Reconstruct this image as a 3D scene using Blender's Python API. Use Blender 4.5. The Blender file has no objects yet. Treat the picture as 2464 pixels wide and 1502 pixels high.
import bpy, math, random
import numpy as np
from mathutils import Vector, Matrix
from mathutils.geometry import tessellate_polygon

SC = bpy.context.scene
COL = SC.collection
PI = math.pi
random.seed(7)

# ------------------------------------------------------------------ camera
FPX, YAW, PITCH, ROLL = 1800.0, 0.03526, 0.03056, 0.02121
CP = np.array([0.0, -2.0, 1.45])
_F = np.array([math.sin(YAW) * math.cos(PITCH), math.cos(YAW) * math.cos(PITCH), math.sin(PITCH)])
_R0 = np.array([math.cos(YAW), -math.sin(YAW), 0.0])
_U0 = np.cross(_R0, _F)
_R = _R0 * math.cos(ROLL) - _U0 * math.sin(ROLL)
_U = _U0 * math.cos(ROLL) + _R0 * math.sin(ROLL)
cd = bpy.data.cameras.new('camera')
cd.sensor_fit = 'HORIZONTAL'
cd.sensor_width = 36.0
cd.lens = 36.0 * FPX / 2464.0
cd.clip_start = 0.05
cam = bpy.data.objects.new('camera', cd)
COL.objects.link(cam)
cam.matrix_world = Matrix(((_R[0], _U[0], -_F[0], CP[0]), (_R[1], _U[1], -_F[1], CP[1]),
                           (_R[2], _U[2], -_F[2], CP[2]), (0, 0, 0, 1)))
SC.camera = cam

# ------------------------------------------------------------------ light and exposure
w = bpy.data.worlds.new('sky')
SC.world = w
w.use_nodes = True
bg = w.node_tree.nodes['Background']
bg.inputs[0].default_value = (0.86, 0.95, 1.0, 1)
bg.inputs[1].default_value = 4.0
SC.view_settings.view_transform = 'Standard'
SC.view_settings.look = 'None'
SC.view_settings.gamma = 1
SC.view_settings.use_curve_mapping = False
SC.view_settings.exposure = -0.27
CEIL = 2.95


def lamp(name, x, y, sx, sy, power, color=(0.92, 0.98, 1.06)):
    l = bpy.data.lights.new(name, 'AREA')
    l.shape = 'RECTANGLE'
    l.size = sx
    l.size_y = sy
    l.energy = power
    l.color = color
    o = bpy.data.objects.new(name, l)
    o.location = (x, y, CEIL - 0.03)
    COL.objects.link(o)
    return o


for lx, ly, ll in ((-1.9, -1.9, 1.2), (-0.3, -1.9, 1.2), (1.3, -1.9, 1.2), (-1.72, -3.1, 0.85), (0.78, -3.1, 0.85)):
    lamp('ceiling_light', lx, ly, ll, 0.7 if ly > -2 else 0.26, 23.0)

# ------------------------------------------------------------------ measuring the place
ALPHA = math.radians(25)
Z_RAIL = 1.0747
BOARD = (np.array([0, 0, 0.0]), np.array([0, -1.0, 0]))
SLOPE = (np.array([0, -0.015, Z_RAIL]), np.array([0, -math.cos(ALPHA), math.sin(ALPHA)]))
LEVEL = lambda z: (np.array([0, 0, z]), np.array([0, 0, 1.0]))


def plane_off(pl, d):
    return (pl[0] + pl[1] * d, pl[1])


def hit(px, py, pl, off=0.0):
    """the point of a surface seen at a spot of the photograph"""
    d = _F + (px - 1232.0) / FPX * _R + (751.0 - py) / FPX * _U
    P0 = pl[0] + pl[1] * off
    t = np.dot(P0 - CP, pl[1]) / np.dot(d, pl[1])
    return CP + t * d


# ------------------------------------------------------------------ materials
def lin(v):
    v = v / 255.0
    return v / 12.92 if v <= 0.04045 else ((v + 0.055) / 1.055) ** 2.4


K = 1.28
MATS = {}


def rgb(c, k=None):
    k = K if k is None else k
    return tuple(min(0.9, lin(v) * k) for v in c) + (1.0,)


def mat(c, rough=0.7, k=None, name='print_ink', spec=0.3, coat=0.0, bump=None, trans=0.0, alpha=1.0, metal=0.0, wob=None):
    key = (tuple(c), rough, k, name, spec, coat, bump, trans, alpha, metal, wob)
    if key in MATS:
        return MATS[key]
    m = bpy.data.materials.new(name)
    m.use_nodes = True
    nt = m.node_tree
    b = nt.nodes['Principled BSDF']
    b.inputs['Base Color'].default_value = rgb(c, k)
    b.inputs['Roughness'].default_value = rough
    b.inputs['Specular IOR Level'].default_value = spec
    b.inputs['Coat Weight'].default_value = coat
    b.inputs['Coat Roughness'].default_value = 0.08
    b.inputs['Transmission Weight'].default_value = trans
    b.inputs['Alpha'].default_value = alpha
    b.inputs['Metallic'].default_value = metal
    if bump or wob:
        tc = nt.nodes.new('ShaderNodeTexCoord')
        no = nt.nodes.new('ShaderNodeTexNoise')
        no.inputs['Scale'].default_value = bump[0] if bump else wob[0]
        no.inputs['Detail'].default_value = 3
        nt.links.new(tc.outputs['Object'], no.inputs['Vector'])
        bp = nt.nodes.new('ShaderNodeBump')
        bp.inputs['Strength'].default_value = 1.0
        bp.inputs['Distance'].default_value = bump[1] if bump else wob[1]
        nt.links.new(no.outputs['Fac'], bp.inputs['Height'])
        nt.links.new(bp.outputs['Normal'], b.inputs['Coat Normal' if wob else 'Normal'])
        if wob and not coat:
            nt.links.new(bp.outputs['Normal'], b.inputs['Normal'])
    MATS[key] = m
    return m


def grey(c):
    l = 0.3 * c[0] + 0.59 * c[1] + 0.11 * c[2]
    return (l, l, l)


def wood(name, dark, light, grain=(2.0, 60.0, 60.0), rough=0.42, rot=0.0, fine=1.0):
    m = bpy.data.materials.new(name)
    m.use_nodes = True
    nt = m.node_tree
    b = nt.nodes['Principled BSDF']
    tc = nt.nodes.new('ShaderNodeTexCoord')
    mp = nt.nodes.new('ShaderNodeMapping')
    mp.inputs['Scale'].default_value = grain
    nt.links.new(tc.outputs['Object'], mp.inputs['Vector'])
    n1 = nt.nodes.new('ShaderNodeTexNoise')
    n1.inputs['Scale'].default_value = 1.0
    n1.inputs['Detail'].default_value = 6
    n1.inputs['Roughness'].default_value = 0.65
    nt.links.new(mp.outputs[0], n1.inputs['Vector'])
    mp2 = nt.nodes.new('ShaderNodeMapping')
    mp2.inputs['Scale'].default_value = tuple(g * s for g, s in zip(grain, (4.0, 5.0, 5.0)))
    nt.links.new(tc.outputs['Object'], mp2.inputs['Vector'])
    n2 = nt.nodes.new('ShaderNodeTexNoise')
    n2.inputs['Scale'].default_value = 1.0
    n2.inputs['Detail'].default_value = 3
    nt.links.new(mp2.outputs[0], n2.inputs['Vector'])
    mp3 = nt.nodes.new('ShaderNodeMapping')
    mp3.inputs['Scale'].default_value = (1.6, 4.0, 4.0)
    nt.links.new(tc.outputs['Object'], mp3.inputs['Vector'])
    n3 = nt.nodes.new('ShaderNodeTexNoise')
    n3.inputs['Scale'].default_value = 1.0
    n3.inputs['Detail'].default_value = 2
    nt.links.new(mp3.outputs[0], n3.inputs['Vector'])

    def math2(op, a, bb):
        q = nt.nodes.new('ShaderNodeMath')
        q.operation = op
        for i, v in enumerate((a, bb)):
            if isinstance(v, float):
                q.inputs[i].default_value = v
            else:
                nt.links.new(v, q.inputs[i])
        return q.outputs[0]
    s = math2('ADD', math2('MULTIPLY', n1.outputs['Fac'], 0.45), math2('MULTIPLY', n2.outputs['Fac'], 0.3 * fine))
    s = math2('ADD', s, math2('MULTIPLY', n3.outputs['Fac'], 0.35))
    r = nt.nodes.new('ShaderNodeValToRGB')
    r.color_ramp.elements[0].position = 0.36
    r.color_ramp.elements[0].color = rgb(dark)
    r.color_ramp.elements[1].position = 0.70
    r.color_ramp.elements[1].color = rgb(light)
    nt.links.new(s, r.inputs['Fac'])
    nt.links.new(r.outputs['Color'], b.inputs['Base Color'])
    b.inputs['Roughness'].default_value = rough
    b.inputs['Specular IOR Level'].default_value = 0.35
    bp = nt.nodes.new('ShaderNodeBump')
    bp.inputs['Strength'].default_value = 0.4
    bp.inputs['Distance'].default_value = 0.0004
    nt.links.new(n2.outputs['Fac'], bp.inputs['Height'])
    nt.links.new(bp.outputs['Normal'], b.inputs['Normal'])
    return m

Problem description
Return only the lines spanning from the first line of the material through the line with "random.seed(7)", copied exactly, both ends kept.

Reply
Reconstruct this image as a 3D scene using Blender's Python API. Use Blender 4.5. The Blender file has no objects yet. Treat the picture as 2464 pixels wide and 1502 pixels high.
import bpy, math, random
import numpy as np
from mathutils import Vector, Matrix
from mathutils.geometry import tessellate_polygon

SC = bpy.context.scene
COL = SC.collection
PI = math.pi
random.seed(7)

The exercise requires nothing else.